Judge Halts Sequoia Logging
By David Kravets
The Associated Press
Tuesday 13 September 2005
San Francisco - A federal judge here halted the Bush administration's bid to keep logging 2,000 acres in Giant Sequoia National Monument, saying he questioned the scientific analysis used to justify cutting in a preserve that houses two-thirds of the world's largest trees.
US District Judge Stephen Breyer, ruling in a lawsuit brought by environmentalists, also questioned whether fire control was the government's real motive for allowing commercial logging in the monument. The so-called Saddle Project was approved years ago, but cutting only commenced this summer, when timber prices were high.
The government, Breyer wrote late Friday in issuing a preliminary injunction barring further logging, "waited five years to execute this contract because of unfavorable timber prices."

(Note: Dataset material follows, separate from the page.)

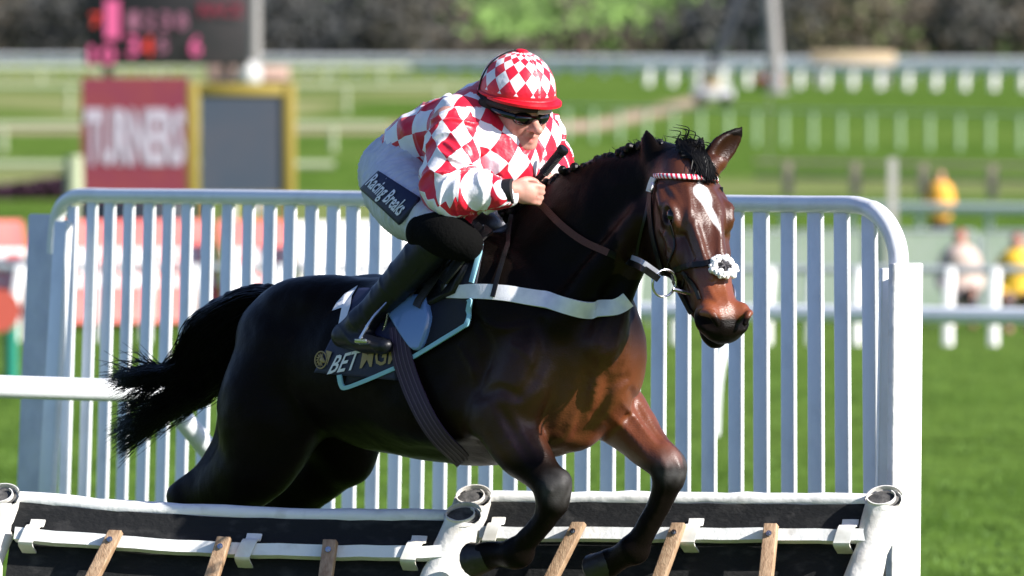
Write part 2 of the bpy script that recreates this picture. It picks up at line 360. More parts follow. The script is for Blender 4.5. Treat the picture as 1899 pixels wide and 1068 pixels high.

In 2000, just after the project was approved, Congress declared Sequoia National Forest a national monument, which generally prevented further logging on thousands of acres in the Central Valley area of Tulare County. The government argued that the project was grandfathered in and therefore not covered by monument rules.
The Justice Department, which defended the logging plan in court here, declined to say whether it would challenge Breyer's injunction. If it does not, the case is over and the acreage is safe from harvesting. The government could also take the issue to trial.
Breyer ruled that he was unsure whether the project, which included harvesting 31,000 conifer trees hundreds of years old, "would still protect the forest from fire." Sequoia trees were not targeted in the harvest by logging concern Sierra Forests Products.
The Sierra Club and other groups brought the case this year to stop the logging that began July 10 and ended Aug. 5 after Breyer issued a temporary injunction barring further harvesting. A preliminary injunction is issued when a judge believes plaintiffs would prevail at trial.